By design, it is easy to overlook the true significance of the second half of that phrase. But dwell on it for a moment, and imagine what this would actually look like in practice. Under Trump’s proposal, any Cabinet secretary could decide that, say, a law enforcement official investigating the president had “undermined the public trust” or “failed the American people”—and fire him on the spot. In other words, Trump is calling for an end to any semblance of independence for the IRS, the FBI, the Department of Justice, or any other federal agency.

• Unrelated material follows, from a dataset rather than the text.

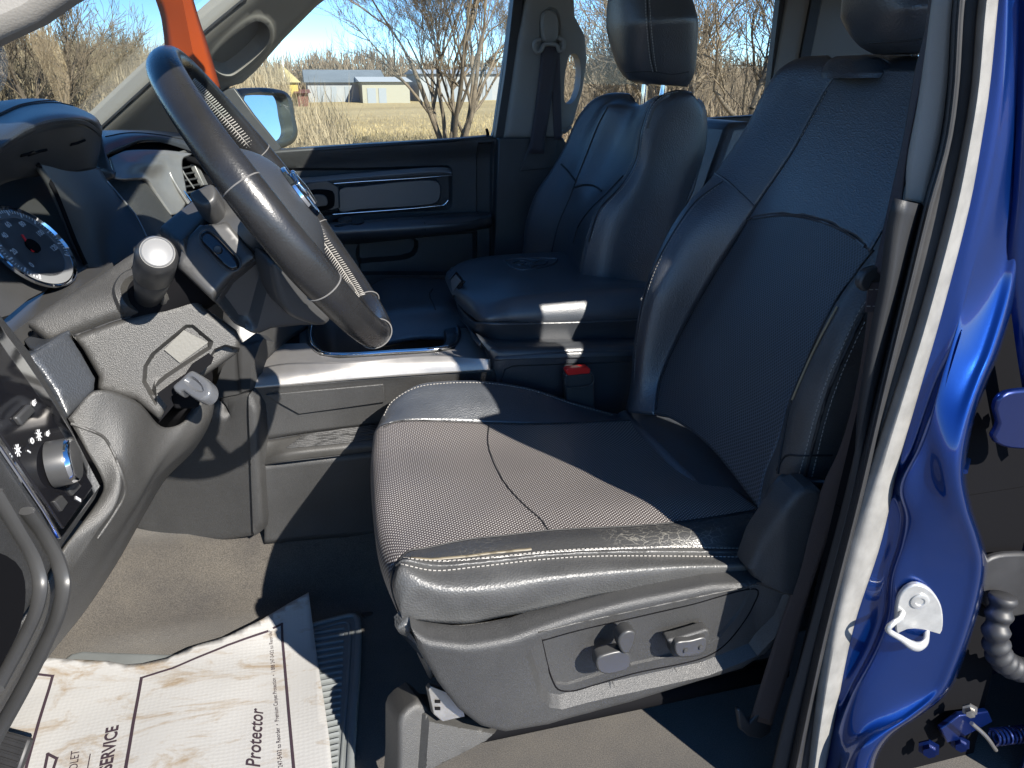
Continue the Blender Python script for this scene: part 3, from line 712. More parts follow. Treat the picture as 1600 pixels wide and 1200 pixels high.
jE = [(a[0]+9, a[1], a[2]+.004) for a in crease]; jF = [(a[0]+16, a[1], a[2]+.07) for a in crease]; jD = [(a[0]-16, a[1], a[2]+.006) for a in crease]
jamb = patch('door_jamb', [jA, jB, [(a[0]+12, a[1], a[2]-.014*min(1, max(0, (a[1]-450)/200))) for a in jB], jC, jD, crease, jE, jF], blue, cab, 160, 7, .006, None)
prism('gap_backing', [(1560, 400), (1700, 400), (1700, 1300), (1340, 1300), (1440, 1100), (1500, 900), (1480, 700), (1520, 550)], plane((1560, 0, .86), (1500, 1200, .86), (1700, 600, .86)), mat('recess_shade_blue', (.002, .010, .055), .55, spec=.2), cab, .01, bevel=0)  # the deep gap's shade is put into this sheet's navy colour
seam('jamb_bead', [(1527, 655), (1519, 690), (1507, 737)], [jamb], .003, blue, cab, .001)
# latch striker
sp = plane((1400, 925, .668), (1470, 950, .650), (1424, 1020, .662))

stk = prism('door_striker', cr2([(1425, 909), (1448, 915), (1467, 940), (1470, 978), (1458, 1004), (1440, 1022), (1424, 1016), (1399, 988), (1397, 960), (1404, 925)], 40), sp, steelp, cab, .008, .006, .002); setlabel(stk, 'grey metal latch striker bolted to the blue pillar')
tube('striker_loop', [onp(1408, 952, sp)+sp[1]*.006, onp(1396, 950, sp)+sp[1]*.02, onp(1378, 946, sp)+sp[1]*.034, onp(1371, 952, sp)+sp[1]*.036, onp(1392, 968, sp)+sp[1]*.034, onp(1416, 984, sp)+sp[1]*.03, onp(1436, 988, sp)+sp[1]*.018, onp(1446, 983, sp)+sp[1]*.004], lambda t: .0038+.0025*math.exp(-((t-.72)/.14)**2), steelp, stk, n=40)
for px, py in ((1434, 934), (1418, 1002)):
    c = onp(px, py, sp)+sp[1]*.006; V, F = join([lathe_geo(c, sp[1], [(0, .0115), (.0018, .0115), (.0026, .0095), (.0026, .006), (.0012, .005), (.0012, .0001)], 24)]); fixn(link('screw', V, F, steelp, stk))
# rear door hinge, harness boot, check spring in the gap
def bolt(name, px, py, y, r, m, parent, h=.012, ax=Vector((-.6, -.8, 0))):
    c = P(px, py, y=y); V, F = join([lathe_geo(c, ax, [(0, r*1.6), (h*.25, r*1.6), (h*.3, r), (h, r*.95), (h, 0)], 6 if r > .006 else 12)]); return fixn(link(name, V, F, m, parent))
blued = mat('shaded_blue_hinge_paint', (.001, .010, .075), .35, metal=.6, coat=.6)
rd = thing('rear_door', 'blue rear door edge with hinge, ribbed wiring boot and check spring at the right picture edge', 'door', P(1600, 300, y=.5))
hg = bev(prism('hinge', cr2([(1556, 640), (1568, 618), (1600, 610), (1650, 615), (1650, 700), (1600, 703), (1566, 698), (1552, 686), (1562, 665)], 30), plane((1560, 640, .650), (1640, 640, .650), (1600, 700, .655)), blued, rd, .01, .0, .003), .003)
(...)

To be sure, such legislation is unlikely to pass.  While the constant standing ovations for Trump from the Republican benches demonstrate the degree to which the GOP has now embraced the president, they are not yet at the point of dismantling the rule of law quite so brazenly; even if they did, the Supreme Court would be very likely to strike such a law down as unconstitutional.
But the fact that Trump’s authoritarian demand is unlikely to be realized anytime soon does not make it unimportant. In his first State of the Union, the 45th president of the United States asked Congress for the authority to end the rule of law. And that—not Trump’s supposedly unifying policy proposals, much less his supposedly presidential ability to read a speech off a teleprompter—should be the headline of every newspaper tomorrow.
There are rules and laws in place to insure that career government employees cannot be arbitrarily fired.  They must have first gone through an investigation and hearing to proves they violated a significant enough rule or law to justify firing.  Allowing a cabinet secretary to arbitrarily fire an employee on the spot does not comport with the rule of law.

It really shouldn't come as a surprise that Trump would like to fire any employee who displeases him, after all his fame is in part associated with the phrase "You're fired!"  And it's not inconsistent with his apparent attempts to block the investigation into his ties with Russia.  But it's chilling.